The order that discharged me from the United States Air Force was dated April 19, 1967; less than a month later, I passed my 21st birthday in Rio Grande City, trying to help out with the farm worker organizing effort and the strike against La Casita’s melon harvest. The organizers decided I’d be more useful setting up a boycott of La Casita’s melons, in Dallas. The first folks who helped me with the boycott were Ann and Dave Richards. Dave was practicing labor and civil rights law with the Mullinax Wells firm and Ann was an activist in the liberal wing of the Democratic party. We did what we could with the boycott (not much, given Texas labor law), but Ann earned my admiration by suggesting another tactic: the two of us would go into supermarkets selling La Casita’s melons and pierce them repeatedly with long hatpins, trying to make them rot prematurely. We did this, in about half a dozen supermarkets.

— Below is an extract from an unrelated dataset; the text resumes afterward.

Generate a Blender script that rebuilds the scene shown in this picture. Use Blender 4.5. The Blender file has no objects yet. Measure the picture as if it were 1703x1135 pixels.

In the middle of the 1980’s, when Ann was known to be considering a race for governor, Texas Rural Legal Aid got her to speak at a fundraiser for the Hidalgo County Bar Association’s Pro Bono Project. When her turn came Ann got up on the stage and did her typically funny schtick but she also did something daring. She described her experience, sticking those pins in the melons, and why she did it. Unquestionably, she understood that there were the usual lawyer power-brokers in the audience that night, but she threw down: this is who I am, when it comes to farm worker issues.
People loved her. It’s hard for me to imagine people loving George Bush, Rick Perry, Bill Clinton in the same way.